Maybe one day someone else uses it. Maybe a friend. Maybe family. Maybe it just exists as proof that I could still build something with my own hands.
That’s enough.
Working on the Scars of Service series has done something similar.
It’s taken me down memory lane—but not in the way people usually mean that.
Not nostalgic.
Not painful.
Just… factual.
These things happened. They shaped me. They exist.
And that’s led me back to a question I get a lot:
Why did you join the Army?
The honest answer?
Because I thought it would make me straight.
Yeah.
That one doesn’t age particularly well.
I had this idea—like a lot of us did back then—that if I just became “more of a man,” whatever that meant, it would fix something in me. That I could outrun who I was.
There was also my mother. After everything she went through, I know she hoped I’d follow a very traditional path—marriage, kids, stability.
Unless you count the furry ones… I didn’t quite deliver on the grandkids.
But that wasn’t the only reason.
I was in Junior ROTC. I liked the structure. I liked the idea of service. And honestly?
My friend Chris joined.
He made it look like something worth doing.
So I did it.
At 17, I joined the Montana Army National Guard while I was still in high school. Back then, you could go to basic training between your junior and senior year, come back, graduate, and then head to AIT.

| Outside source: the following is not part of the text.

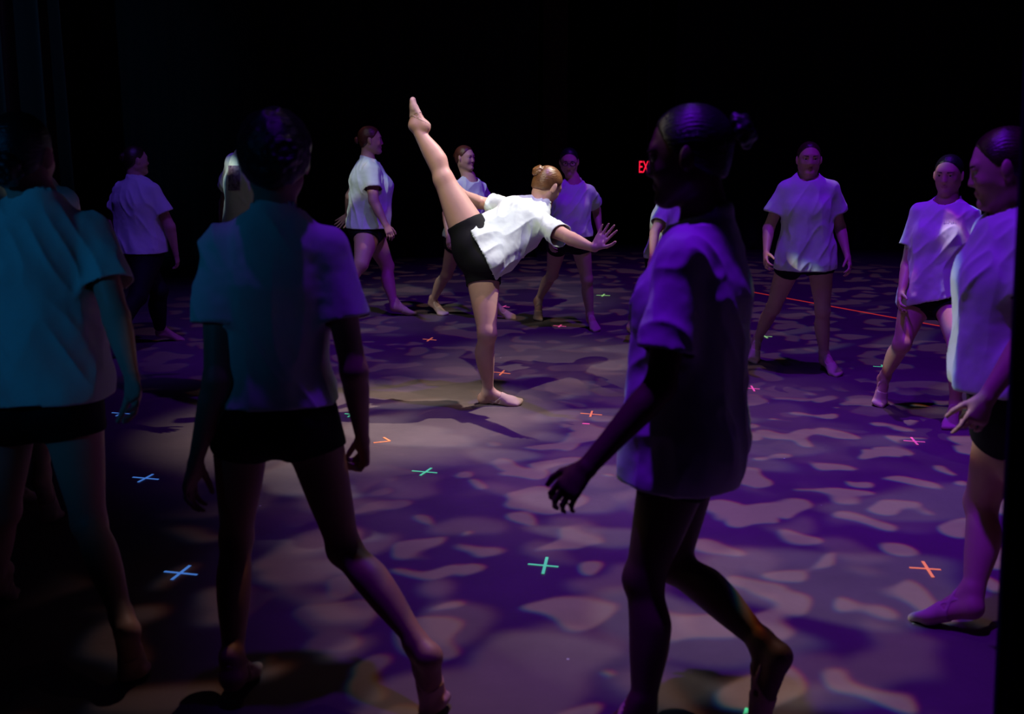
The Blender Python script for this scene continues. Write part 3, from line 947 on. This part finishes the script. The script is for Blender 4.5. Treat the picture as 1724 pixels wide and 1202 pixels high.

On paper, it sounds manageable.
In reality?
It’s one hell of a shock to go from being a high school junior to having a drill sergeant screaming in your face.
The first time, you don’t know what you’re walking into. It’s chaos.
The second time—when you go back for AIT—you know exactly what’s coming.
And somehow, that’s worse.
But I made it through.
More than that—I adapted.
Basic training is designed to break the civilian out of you. That’s not subtle. That’s the point. And like a lot of people, I developed coping mechanisms to survive that environment.
Some of them… a little strange in hindsight.
But they worked.
And beyond the stress, there were things I genuinely valued. Experiences I never would have had otherwise. People I never would have met.
For a kid from Montana, the Army opened doors to a much bigger world.
There was always another layer for me, though.
I was gay.
And at that time, that wasn’t just frowned upon—it was disqualifying.
Even under Don’t Ask, Don’t Tell, the reality was simple: serve quietly, or don’t serve at all.
So I learned to stay off the radar.
I worked harder. Pushed further. Tried to be the one nobody had a reason to question.
Excellence wasn’t just pride.
It was camouflage.
And despite all of that… I don’t regret it.
Not even close.
The Army gave me structure when I needed it. It gave me perspective. It gave me experiences that shaped everything that came after.
It also came with a cost.
Physically. Mentally. In ways I’m still sorting through.
But overall?
I think I did alright.
And maybe that’s where all of this is landing lately.
Not in regret.
Not in nostalgia.
But in something quieter:
Taking the pieces of my past—good, bad, unfinished—and deciding which ones are still worth carrying forward.
No matter what my dog and my mom push, pull, shove, coax me forward, because that is the best way to move.